Correspondência de
guerra
A Lava Jato acirra o conflito com os mesmos métodos que
acabaram por provocá-la
Janio de
Freitas, Folha de S. Paulo
É guerra. Era previsível, omissões a tornaram inevitável. Mas, guerra
embora, promete ser benfazeja. A Lava Jato inicial e suas extensões reagem ao
retardatário entendimento, no alto Judiciário, de que combate à corrupção e
abuso do poder repressivo são coisas diferentes. A Lava Jato foi deixada livre
para suas práticas indiferentes aos limites legais e ao bom senso, com violação
de direitos civis, de exigências processuais e da ética (pessoal e jurídica). O
desgaste, porém, não a atingiu, resguardada pela “mídia”: o omisso Supremo
Tribunal Federal foi o desgastado —e afinal se assustou.
A
interpretação generalizada das prisões
encabeçadas por Michel Temer, ou do momento em que ocorrem, é a de resposta da Lava
Jato contrariada por decisões recentes do Supremo. Se às prisões
juntarmos o vazamento que atinge o ministro Luiz Fux, desencavado do depoimento
inatual de um empresário, o propósito dos recentes atos e afirmações da Lava
Jato está claro, dispensa interpretações.
Concomitante
ao despertar do Supremo vê-se, portanto, que também na “mídia”, e daí na
opinião pública, ações da Lava Jato já são identificadas com finalidades
alheias à razão jurídica. É um passo pequeno, mas é avanço na direção de
justiça. Ou, mais preciso, de menos injustiça. E não de política e sede de
poder com armas da Justiça.
A
Lava Jato acirra a guerra com os mesmos métodos que acabaram por provocá-la.
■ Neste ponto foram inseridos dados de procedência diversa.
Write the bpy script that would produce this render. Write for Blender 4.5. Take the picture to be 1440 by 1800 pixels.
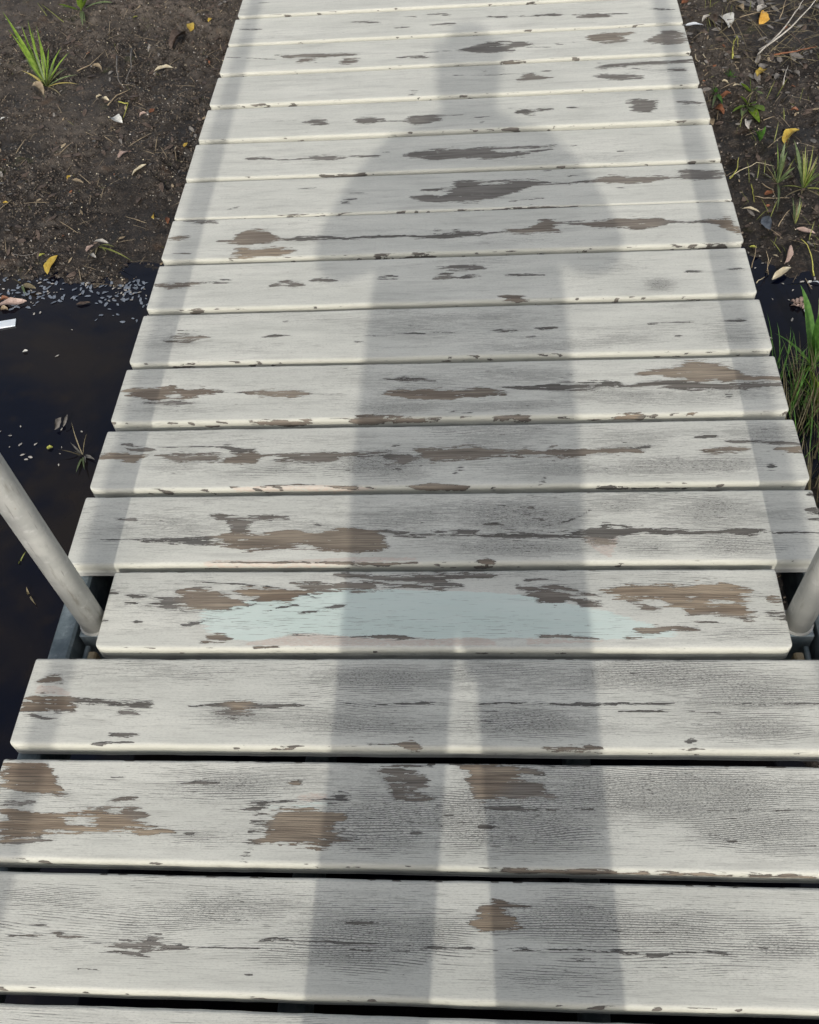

O
argumento mais forte para a prisão de Temer, por exemplo, foi a continuação das
práticas corruptas. Quais são os fatos comprovantes? “Houve apenas
uma comunicação do Coaf”, o Conselho de Controle de Atividades Financeiras,
palavras de uma procuradora. “Mas esse fato, de acordo com o registrado pelo
Coaf, aconteceu em outubro de 2018”. Logo, “é indicativo de que a organização
criminosa continua atuando”.
Não
é. Há cinco para seis meses, Temer ainda na Presidência, um fato foi indicativo
de algo há um semestre, não do presente. Se houve o fato então, isso não indica
a sua continuidade. A alegação central para a prisão não tem veracidade.
O
tal fato de outubro seria a tentativa do coronel João Baptista Lima, visto como
testa-de-ferro de Temer, de depositar R$ 20 milhões em espécie. É a velha
“história mal contada”. Levar essa quantia geddeliana a um banco; submetê-la na
agência à confirmação do montante, no mínimo de 200 mil notas de R$ 100, sem
recear uma complicação —um experiente como Lima não pensaria nesse plano,
quanto mais em tentá-lo.
Em
seu início, a Lava Jato plantou na “mídia” a apropriação de R$ 10 bilhões pelos
três ou quatro dirigentes da Petrobras já identificados. A conta final não
chega a 10%. Ao bando “chefiado por Temer” é atribuída a quantia de R$ 1,8
bilhão. Em dinheiro “recebido, pedido ou prometido”. Está aí uma novidade, na
soma do real com o imaginado. Pena que seja mais um truque nada sério, para uso
da “mídia”.
São
muitos os indícios de material concluído às pressas, para servir a uma
finalidade não judicial. A propósito, entre os motivos de reação da Lava Jato
estão o inquérito sobre
ataques ao Supremo e a determinação do ministro Alexandre de
Moraes de levá-lo a resultados. Inquérito e ministro muito criticados, mas
ambos se justificam. Não só agressões verbais são investigadas: embora o
Supremo prefira o silêncio a respeito, há ameaças de morte a ministros e de
violência a familiares, como objeto principal do inquérito.
Ah,
não se esqueça, em tudo isso, a gentileza da Polícia Federal. Esperou que Temer
saísse, para prendê-lo fora das vistas da família e dos vizinhos. E não de
manhãzinha. Com Moreira, pelo mesmo cuidado, não o esperaram em casa. Apenas
pararam seu carro em área de pouco movimento. Nas duas ações, nenhum policial
com metralhadora, granadas, gás e roupa sinistra. Nada como nas abordagens
espalhafatosas a Lula e outros, pelo “japonês da PF” e companheiros. Nas duas
modalidades de abordagem, a autoridade maior das operações era a mesma, o então
juiz da Lava Jato e o hoje ministro da PF.